4 thoughts on - Can’t Enable Selinux CentOS 6.5

  • I have that vague feeling that what I’m about to say will probably be declared wrong… Still. From the very beginning I do not consider SELinux adding to the security of the system. How can it if it can be turned off on the fly? On the other hand, it adds hundreds of thousands of lines to kernel code which does exactly opposite: deteriorates security by potentially introducing bugs. I discovered at some point that there are other people out there who share this opinion ;-)

    So, my question is: can someone design attack scenario which would be successful if it were not for SELinux, and which is thwarted by SELinux. Note that the fact that script kiddie just forgot to put as a first line

    /usr/sbin/setenforce 0

    doesn’t make such example a solid case pro SELinux for me.

    Thanks a lot for your insight! (Always hoping to learn ;-)


    Valeri Galtsev Sr System Administrator Department of Astronomy and Astrophysics Kavli Institute for Cosmological Physics University of Chicago Phone: 773-702-4247

  • Disabling SELinux requires root privileges at which point most all security implimentations are pretty useless.

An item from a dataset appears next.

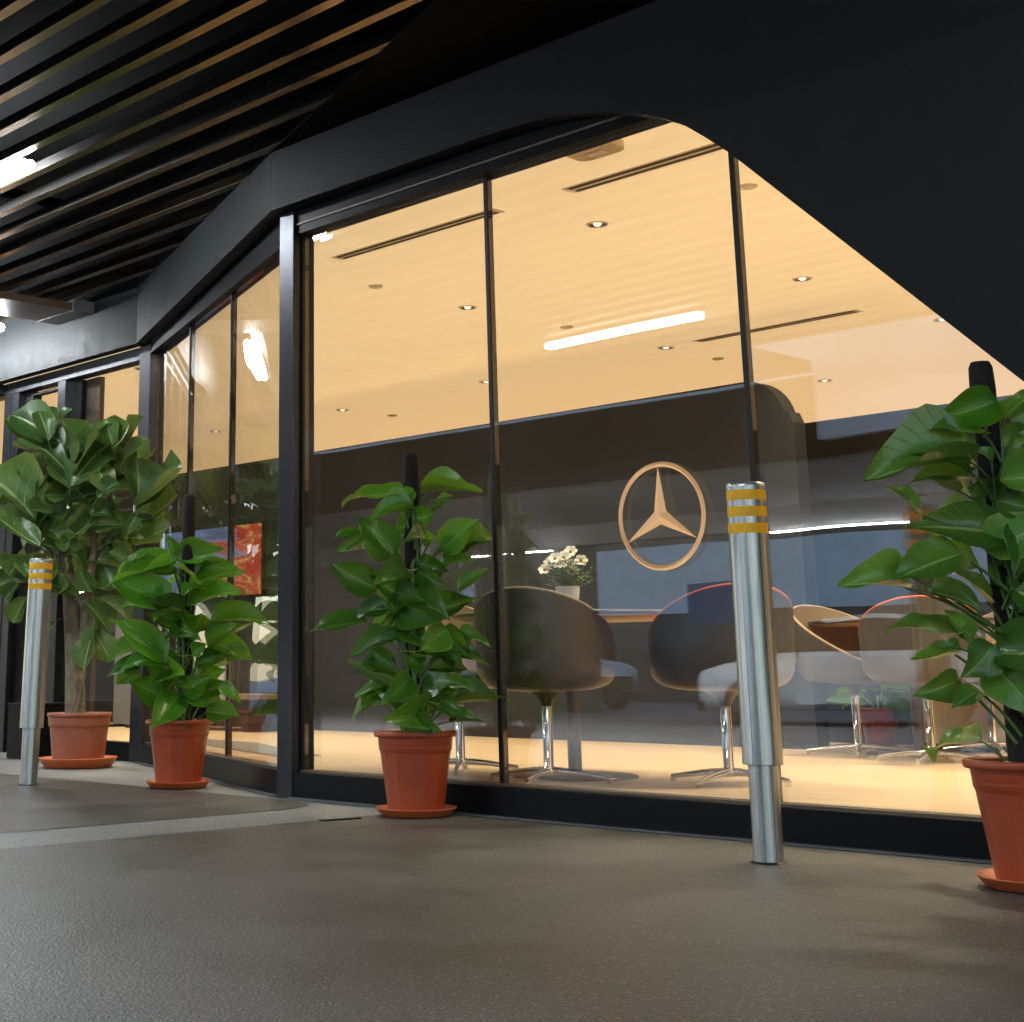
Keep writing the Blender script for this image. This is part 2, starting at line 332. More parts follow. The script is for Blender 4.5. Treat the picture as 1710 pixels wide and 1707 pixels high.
def tag(o, label=None, cat=None, group=None, kind=None):
    for k, v in (('label', label), ('category', cat), ('group', group), ('kind', kind)):
        if v: o[k] = v
    return o
def empty(name, loc, label, cat, group=None, rz=0):
    o = bpy.data.objects.new(name, None); o.empty_display_size = .1; COL.objects.link(o); o.location = loc; o.rotation_euler.z = rz
    return tag(o, label, cat, group)
def copy_tree(o, parent=None):
    c = o.copy(); COL.objects.link(c); c.parent = parent
    for ch in list(o.children): copy_tree(ch, c)
    return c
def arc(cx, cz, r_, a0, a1, n):
    return [(cx+r_*math.cos(R(a0+(a1-a0)*i/n)), cz+r_*math.sin(R(a0+(a1-a0)*i/n))) for i in range(n+1)]

# ------------------------------------------------------------------ ground
ZI = .112                                     # showroom floor level
g = MB().slab([(-40, -6.6), (14, -6.6), (14, 1.4), (-40, 1.4)], -.4, -.002)
tag(g.build('pavement', 'pave_light'), kind='structure')
def rounded(pts, rad):                        # polygon with given corner radii
    o_ = []
    n_ = len(pts)
    for i, p in enumerate(pts):
        r_ = rad.get(i, 0)
        if not r_: o_.append(p); continue
        p = Vector(p); a = (Vector(pts[i-1])-p).normalized(); b_ = (Vector(pts[(i+1) % n_])-p).normalized()
        c = p+(a+b_)*r_
        s_ = p+a*r_; e_ = p+b_*r_
        for k in range(13):
            t = k/12; q = s_.lerp(e_, t)-c; q = q.normalized()*r_; o_.append(tuple(c+q))
    return o_
A = rounded([(-40, -6.55), (.45, -6.55), (.45, -.14), (-40, -.14)], {2: .36})
B = rounded([(.93, -6.55), (13.9, -6.55), (13.9, -.13), (.93, -.13)], {3: .30})
def sheet(name, pts, z, mt):
    return tag(MB().add([(x, y, z) for x, y in pts], [tuple(range(len(pts)))]).build(name, mt), kind='structure')
sheet('resin_floor', A, 0, 'pave_dark'); sheet('resin_floor', B, 0, 'pave_dark')
tag(MB().box(-40, 14, -6.75, -6.603, -.4, .0).build('kerb', 'concrete'), kind='structure')
tag(MB().add([(-90, -90, -.2), (90, -90, -.2), (90, 40, -.2), (-90, 40, -.2)], [(0, 1, 2, 3)]).build('road', 'asphalt'), kind='structure')
# small black drain slot at the edge of the light strip
tag(MB().slab([(.955, -.70), (.985, -.70), (1.015, -.52), (.985, -.50)], .001, .005).build('drain_slot', 'black_gasket'),
    'thin black slot in the paving at the edge of the pale strip', 'drain')

# ------------------------------------------------------------------ showroom shell
DV = Vector((-.934, .357, 0)); N2 = Vector((.357, .934, 0)); P2 = Vector((-.04, 0, 0))
S3 = 1.146; XC = -3.05                        # door run of the front
SR = empty('showroom', (0, 0, 0), 'black showroom building with tall glazed front and slanting black wall', 'building')
topz = 4.0
prof = [(-.071, topz), (-.071, 2.954), (1.45, 2.954), (1.58, 2.951), (1.72, 2.946), (1.85, 2.937), (1.99, 2.917), (2.10, 2.895), (2.21, 2.866), (2.31, 2.834), (2.41, 2.795), (2.50, 2.752),
        (2.59, 2.697), (2.68, 2.625), (2.779, 2.540), (5.32, .005), (13, .005), (13, topz)]
fa = MB().prism(prof, -.16, -.075)
fa.build('fascia_wall', 'black_render', SR)
def hexa(mb, p, q, zp0, zp1, zq0, zq1, th):   # wall piece between plan points p,q (outer face) with thickness th inward
    d = (Vector(q)-Vector(p)); nn = Vector((d.y, -d.x)); nn = nn.normalized()
    if nn.y < 0: nn = -nn
    i = nn*th
    return mb.add([(p[0], p[1], zp0), (q[0], q[1], zq0), (q[0]+i.x, q[1]+i.y, zq0), (p[0]+i.x, p[1]+i.y, zp0),
                   (p[0], p[1], zp1), (q[0], q[1], zq1), (q[0]+i.x, q[1]+i.y, zq1), (p[0]+i.x, p[1]+i.y, zp1)],
                  [(0, 1, 2, 3), (7, 6, 5, 4), (0, 4, 5, 1), (1, 5, 6, 2), (2, 6, 7, 3), (3, 7, 4, 0)])
hexa(MB(), (-.073, -.16), (-3.067, .986), 2.954, topz, 2.870, topz, .085).build('fascia_wall', 'black_render', SR)
hexa(MB(), (-3.069, .986), (-16, .986), 2.870, topz, 2.870, topz, .085).build('fascia_wall', 'black_render', SR)
# soffit returns behind the fascia
hexa(MB(), (-.04, -.072), (8, -.072), 2.965, 3.0, 2.965, 3.0, .2).build('soffit', 'black_gasket', SR)
# frames, main front
MB().box(.02, 8, -.06, .05, 2.824, 3.2).build('head_rail', 'frame_metal', SR)
MB().box(.022, 8, -.068, -.0605, 2.868, 2.878).build('glazing_bead', 'bead', SR)
MB().box(.02, 8, -.075, .055, -.02, .122).build('sill', 'frame_metal', SR, bevel=.004)
MB().box(.02, 8, -.035, .05, .1225, .130).build('glazing_bead', 'bead', SR)
MB().box(-.10, .018, -.08, .055, -.02, 2.95).build('corner_post', 'post_metal', SR, bevel=.004)
MB().box(.0185, .03, -.03, .05, .13, 2.82).build('gasket', 'black_gasket', SR)
W = 1.346
for k in range(1, 6):
    x = k*W
    MB().box(x-.0115, x+.0115, -.019, .018, .1305, 2.823).build('mullion', 'black_gasket', SR, bevel=.002)
for k in range(5):
    MB().box(k*W+(.012 if k else .031), (k+1)*W-.012, -.012, .014, .1305, 2.823).build('glass_pane', 'glass', SR)
# angled front
L2 = (Vector((XC, 0, 0))-P2).x/DV.x
def along(t, off=0):
    p = P2+DV*t+N2*off; return (p.x, p.y)
def bar2(t0, t1, o0, o1, z0, z1): return MB().slab([along(t0, o0), along(t0, o1), along(t1, o1), along(t1, o0)], z0, z1)
bar2(.07, L2-.05, -.06, .05, 2.80, 3.2).build('head_rail', 'frame_metal', SR)
bar2(.07, L2-.05, -.07, .055, -.02, .122).build('sill', 'frame_metal', SR, bevel=.004)
bar2(.07, L2-.05, -.035, .05, .1225, .130).build('glazing_bead', 'bead', SR)
for t in (1.222, 2.20): bar2(t-.009, t+.009, -.018, .018, .1305, 2.799).build('mullion', 'black_gasket', SR)
for a_, b_ in ((.075, 1.2125), (1.2315, 2.1905), (2.2095, L2-.055)): bar2(a_, b_, -.012, .014, .1305, 2.799).build('glass_pane', 'glass_wavy', SR)
MB().box(XC-.09, XC+.05, S3-.08, S3+.05, -.02, 2.90).build('corner_post', 'post_metal', SR, bevel=.004)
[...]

    Firewalls add much code to the kernel and can also be “turned off on the fly” by any “script kiddie” with root privileges. Should we discount them too?

    IMHO your arguments are weak with bad examples. The questions you should be asking is how effective would SELinux be in preventing an initial remote exploit, or preventing an attacker gaining further escalation of privileges once they have gained access to the system.

    In answer to your question, you will find lots of good real life examples in Dans’ blog here:

  • First of all, thanks for your input!

    Not necessarily. There was (or still is?) kernel patch by Purdue University folks, called LIDS (Linux Intrusion Detection System, if my memory doesn’t fail me). It is slightly different from what the name suggests. Basically, upon successful boot root is demoted to user nobody. That’s it, you can be root, you can not do anything. Administering such system is a bitch (you only can make changes off line). But try to break into this. So, there is at least one implementation. Incidentally, LIDS
    was too a candidate into mainstream kernel, but somehow SELinux won, or maybe the last didn’t affect it…

    I wouldn’t argue on that. My teaches kept repeating there are no stupid questions, stupid is not to ask questions… To learn what good something does _is_ helpful, no argument. To ask what can do better than existing solution may be more productive as encouraging to move farther.

    Thanks for the link, I’ll do my careful reading, I likely will change my opinion some… we’ll see. My trouble may be: I definitely will compare what I read with LISD subconsciously ;-(

    Thanks again!


    Valeri Galtsev Sr System Administrator Department of Astronomy and Astrophysics Kavli Institute for Cosmological Physics University of Chicago Phone: 773-702-4247

  • If this attack scenario is attacking a service running as root (which would be required to setenforce 0), it’d still be prevented as long as the service runs in a confined domain that would have rules to stop it (which most services have, for obvious reasons).

    This is one of the reasons why its best to run the packaged software, in standard locations. Running apache from
    /usr/local/apache-1.2.3/sbin/httpd instead of /usr/sbin/httpd would mean it would be missing the wrong context and wouldn’t have all the built-in protection included in the SELinux httpd policy.